On Thu, Jan 5, 2017 at 8:02 AM Clem Cole <clemc(a)ccc.com> wrote:
Cute story but not true [and I was @ DEC working Alpha at that time].
Some facts:
Clem, thanks for the correction. This leaves me wondering why I was so
naive as to believe that fable from those guys we visited ...
I suspect they did not know or were just lying to me, since the question
came up in the context of LInuxBIOS for the 4-socket system (2048 of them
were used in ASCI Q) and I doubt they wanted to hear about non-DEC firmware
on that system.
The SRM was a huge pain point on that machine and we hoped to replace it
with something we could live with, but it was not to be.

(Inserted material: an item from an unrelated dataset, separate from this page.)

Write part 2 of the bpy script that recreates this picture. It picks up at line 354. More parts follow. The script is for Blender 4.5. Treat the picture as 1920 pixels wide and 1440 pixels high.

We did get LinuxBIOS on the 1-socket pizza box thanks to Eric Biederman and
Linux NetworX, which we used to build a 128-node LinuxBIOS cluster.
LinuxBIOS included a PALcode implementation.
Which leads to a question ... Jon Hall used to tell me that DEC used SRM in
general and PALcode in particular as competitive leverage with customers
(i.e. DEC-based Alpha systems always had the latest SRM and PALcode, and
non-DEC-based Alpha systems were always a few revs behind).
Note this implies DEC as a systems vendor was competing with DEC Alpha chip
customers who were systems vendors, which was a situation we've seen in
practice with many vendors that sold chips and motherboards.
Anyway, the question: with LinuxBIOS, we shipped a GPL-ed PALcode
implementation. It was pretty dumb, it just did 1:1 virt to phys mapping
for example, but it worked. I've always believed that was the only open
source or at least GPL'ed PALcode out there -- can you tell me if I got
this right?
Thanks, it's always good to read your histories ...
sorry this is not strictly a Unix history question but I've always wondered.